-- Begin --

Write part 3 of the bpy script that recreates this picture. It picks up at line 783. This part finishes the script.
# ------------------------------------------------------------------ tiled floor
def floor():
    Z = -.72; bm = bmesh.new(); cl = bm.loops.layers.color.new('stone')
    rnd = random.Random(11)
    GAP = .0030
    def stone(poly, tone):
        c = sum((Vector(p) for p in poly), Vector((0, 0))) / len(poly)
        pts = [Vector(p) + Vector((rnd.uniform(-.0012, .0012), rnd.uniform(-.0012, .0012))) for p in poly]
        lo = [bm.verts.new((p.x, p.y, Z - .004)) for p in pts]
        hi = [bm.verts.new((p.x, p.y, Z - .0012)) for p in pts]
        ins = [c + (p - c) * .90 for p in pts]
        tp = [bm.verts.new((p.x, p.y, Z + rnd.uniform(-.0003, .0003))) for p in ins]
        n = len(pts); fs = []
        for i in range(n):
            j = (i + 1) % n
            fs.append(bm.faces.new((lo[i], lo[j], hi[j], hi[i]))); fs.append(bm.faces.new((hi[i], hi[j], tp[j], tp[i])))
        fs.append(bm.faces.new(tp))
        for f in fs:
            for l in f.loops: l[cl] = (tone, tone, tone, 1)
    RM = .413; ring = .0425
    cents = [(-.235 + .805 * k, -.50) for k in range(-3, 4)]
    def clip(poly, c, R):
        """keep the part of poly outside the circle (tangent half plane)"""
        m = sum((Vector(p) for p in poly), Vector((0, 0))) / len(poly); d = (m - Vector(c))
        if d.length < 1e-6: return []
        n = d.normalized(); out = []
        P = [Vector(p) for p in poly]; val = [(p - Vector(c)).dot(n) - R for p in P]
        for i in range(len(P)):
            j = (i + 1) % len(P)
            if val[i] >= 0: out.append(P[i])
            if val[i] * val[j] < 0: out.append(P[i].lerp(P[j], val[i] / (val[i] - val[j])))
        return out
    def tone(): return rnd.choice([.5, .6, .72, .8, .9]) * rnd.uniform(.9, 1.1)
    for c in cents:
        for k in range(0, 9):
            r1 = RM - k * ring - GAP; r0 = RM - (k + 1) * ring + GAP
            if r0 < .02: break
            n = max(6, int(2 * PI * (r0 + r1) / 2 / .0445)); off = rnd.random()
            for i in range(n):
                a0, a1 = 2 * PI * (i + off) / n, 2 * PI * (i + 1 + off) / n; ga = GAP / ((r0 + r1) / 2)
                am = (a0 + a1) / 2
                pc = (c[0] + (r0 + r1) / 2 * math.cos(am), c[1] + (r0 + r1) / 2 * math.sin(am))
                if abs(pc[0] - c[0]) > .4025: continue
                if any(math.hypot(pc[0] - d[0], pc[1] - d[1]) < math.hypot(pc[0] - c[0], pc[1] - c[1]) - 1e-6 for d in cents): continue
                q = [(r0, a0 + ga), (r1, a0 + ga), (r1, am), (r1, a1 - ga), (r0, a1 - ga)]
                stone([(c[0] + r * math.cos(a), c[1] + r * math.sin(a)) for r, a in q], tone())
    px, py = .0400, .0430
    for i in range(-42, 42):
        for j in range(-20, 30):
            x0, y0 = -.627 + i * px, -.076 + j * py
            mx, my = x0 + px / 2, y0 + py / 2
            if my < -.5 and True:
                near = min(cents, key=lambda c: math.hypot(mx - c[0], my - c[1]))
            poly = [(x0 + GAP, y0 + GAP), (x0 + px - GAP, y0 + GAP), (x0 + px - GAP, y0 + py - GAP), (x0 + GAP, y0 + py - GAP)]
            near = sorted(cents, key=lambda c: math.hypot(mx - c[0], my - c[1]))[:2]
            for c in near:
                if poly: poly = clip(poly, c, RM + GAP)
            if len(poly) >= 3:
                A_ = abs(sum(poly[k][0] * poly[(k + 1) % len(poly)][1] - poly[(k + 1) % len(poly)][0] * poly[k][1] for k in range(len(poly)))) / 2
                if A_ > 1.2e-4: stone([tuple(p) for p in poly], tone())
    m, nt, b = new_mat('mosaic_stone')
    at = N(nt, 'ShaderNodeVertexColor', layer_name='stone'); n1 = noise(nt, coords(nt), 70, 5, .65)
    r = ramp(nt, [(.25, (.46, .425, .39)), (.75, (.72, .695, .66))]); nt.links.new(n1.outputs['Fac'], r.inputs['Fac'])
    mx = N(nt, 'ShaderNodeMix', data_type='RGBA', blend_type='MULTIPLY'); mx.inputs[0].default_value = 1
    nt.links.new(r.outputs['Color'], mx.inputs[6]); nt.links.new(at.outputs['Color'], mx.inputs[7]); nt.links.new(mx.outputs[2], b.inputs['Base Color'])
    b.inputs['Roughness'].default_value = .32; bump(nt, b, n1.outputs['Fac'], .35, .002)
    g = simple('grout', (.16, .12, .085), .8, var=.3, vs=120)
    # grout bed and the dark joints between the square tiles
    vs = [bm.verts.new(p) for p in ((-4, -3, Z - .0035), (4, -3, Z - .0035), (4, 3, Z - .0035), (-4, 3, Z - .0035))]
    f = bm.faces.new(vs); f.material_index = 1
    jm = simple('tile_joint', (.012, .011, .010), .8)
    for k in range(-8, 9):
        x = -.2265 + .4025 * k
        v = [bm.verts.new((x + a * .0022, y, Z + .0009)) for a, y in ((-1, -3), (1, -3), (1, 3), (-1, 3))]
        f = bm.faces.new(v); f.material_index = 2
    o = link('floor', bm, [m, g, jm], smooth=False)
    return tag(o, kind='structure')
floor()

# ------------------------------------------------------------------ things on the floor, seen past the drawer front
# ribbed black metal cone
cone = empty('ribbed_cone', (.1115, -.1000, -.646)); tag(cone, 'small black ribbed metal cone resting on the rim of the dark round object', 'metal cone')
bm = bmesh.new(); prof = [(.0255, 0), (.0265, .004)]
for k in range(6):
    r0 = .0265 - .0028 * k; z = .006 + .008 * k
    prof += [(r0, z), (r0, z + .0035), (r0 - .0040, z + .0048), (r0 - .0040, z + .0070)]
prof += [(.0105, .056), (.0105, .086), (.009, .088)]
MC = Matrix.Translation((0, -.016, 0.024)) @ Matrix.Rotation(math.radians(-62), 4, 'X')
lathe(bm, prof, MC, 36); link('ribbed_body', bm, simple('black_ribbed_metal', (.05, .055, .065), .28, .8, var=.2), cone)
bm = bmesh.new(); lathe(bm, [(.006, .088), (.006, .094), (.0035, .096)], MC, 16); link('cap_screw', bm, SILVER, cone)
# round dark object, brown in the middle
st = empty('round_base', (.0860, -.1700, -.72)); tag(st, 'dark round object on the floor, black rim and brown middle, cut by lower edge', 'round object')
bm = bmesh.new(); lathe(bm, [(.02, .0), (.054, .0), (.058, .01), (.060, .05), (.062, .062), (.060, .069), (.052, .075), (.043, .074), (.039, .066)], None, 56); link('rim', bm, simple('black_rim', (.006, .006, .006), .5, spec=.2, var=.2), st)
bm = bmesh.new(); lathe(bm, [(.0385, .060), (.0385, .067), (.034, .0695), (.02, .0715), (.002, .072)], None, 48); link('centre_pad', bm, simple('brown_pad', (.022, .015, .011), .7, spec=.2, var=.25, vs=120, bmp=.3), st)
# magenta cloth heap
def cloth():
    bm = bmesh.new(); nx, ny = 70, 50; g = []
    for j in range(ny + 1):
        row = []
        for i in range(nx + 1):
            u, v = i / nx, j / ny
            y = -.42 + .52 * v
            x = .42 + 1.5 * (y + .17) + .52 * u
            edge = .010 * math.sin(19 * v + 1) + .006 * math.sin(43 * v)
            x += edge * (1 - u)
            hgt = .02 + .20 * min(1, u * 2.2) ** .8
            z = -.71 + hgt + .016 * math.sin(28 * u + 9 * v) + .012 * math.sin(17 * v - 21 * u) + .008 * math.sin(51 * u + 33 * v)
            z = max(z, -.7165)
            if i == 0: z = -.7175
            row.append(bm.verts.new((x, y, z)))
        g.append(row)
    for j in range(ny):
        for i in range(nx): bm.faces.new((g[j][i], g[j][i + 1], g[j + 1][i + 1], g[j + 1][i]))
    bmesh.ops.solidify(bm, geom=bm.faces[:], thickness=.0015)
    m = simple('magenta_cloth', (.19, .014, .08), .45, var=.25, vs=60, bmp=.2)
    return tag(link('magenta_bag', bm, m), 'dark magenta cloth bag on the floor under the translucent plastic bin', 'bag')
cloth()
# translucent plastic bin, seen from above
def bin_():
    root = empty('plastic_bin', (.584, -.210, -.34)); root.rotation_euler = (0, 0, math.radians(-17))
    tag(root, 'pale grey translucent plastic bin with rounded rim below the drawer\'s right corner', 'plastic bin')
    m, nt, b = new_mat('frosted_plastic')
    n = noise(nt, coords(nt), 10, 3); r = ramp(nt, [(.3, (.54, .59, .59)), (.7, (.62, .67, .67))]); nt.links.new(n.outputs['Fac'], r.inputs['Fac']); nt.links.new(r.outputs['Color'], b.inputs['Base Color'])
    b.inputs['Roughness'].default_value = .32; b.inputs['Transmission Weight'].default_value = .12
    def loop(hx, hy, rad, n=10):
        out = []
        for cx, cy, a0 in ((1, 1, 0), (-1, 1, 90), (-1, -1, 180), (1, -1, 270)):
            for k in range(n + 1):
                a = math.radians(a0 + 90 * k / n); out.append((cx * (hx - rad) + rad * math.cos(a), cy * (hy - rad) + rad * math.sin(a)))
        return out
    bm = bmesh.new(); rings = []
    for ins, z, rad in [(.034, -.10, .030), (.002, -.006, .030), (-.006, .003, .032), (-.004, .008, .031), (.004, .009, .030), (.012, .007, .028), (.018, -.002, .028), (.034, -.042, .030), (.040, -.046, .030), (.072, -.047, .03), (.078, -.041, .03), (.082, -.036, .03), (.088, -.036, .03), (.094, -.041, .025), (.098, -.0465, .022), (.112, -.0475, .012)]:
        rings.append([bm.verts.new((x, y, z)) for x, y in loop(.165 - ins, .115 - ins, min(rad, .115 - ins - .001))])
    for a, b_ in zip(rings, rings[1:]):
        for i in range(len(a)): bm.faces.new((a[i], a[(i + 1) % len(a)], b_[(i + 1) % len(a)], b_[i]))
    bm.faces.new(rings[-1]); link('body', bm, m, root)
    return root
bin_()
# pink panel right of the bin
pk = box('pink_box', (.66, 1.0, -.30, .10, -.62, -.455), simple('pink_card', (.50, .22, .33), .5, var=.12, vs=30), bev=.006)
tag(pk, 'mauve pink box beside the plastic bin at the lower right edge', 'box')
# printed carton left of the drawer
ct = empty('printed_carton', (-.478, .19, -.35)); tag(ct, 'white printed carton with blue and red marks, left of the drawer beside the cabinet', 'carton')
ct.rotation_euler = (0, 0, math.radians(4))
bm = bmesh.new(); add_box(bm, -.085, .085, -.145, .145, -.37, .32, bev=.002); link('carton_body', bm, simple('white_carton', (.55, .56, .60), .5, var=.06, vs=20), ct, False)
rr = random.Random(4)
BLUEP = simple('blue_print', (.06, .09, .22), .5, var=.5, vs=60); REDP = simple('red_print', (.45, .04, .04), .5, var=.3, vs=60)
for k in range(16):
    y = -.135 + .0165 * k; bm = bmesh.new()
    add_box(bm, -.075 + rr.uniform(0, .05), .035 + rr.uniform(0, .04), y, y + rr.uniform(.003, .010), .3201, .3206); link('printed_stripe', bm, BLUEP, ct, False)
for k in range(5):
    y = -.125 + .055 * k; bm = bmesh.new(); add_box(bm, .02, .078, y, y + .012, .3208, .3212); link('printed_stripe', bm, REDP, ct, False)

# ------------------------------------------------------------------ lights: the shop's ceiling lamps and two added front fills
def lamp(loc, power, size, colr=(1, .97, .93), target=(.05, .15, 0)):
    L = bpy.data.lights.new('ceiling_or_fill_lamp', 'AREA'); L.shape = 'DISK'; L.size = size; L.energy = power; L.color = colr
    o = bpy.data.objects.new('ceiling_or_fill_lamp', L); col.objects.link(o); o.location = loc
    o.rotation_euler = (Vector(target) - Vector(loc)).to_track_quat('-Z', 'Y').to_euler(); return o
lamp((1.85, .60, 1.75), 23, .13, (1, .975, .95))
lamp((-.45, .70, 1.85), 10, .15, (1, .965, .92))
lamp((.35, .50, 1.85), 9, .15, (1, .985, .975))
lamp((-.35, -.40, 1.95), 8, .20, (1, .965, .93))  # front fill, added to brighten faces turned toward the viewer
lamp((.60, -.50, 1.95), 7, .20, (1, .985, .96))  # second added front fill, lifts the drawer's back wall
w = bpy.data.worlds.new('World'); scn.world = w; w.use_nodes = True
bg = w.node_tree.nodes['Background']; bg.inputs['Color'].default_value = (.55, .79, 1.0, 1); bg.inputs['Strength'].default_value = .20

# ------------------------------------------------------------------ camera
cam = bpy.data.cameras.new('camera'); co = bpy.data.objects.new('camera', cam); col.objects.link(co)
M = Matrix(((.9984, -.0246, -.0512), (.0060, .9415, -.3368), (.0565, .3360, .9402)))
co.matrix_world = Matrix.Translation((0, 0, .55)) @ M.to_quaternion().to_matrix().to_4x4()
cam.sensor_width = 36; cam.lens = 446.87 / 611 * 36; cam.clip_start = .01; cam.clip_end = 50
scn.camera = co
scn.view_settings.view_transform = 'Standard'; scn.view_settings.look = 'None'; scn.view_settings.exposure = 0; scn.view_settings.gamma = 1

-- End --

Find every line that holds "part" and copy it.

▶ Reply
Write part 3 of the bpy script that recreates this picture. It picks up at line 783. This part finishes the script.
        """keep the part of poly outside the circle (tangent half plane)"""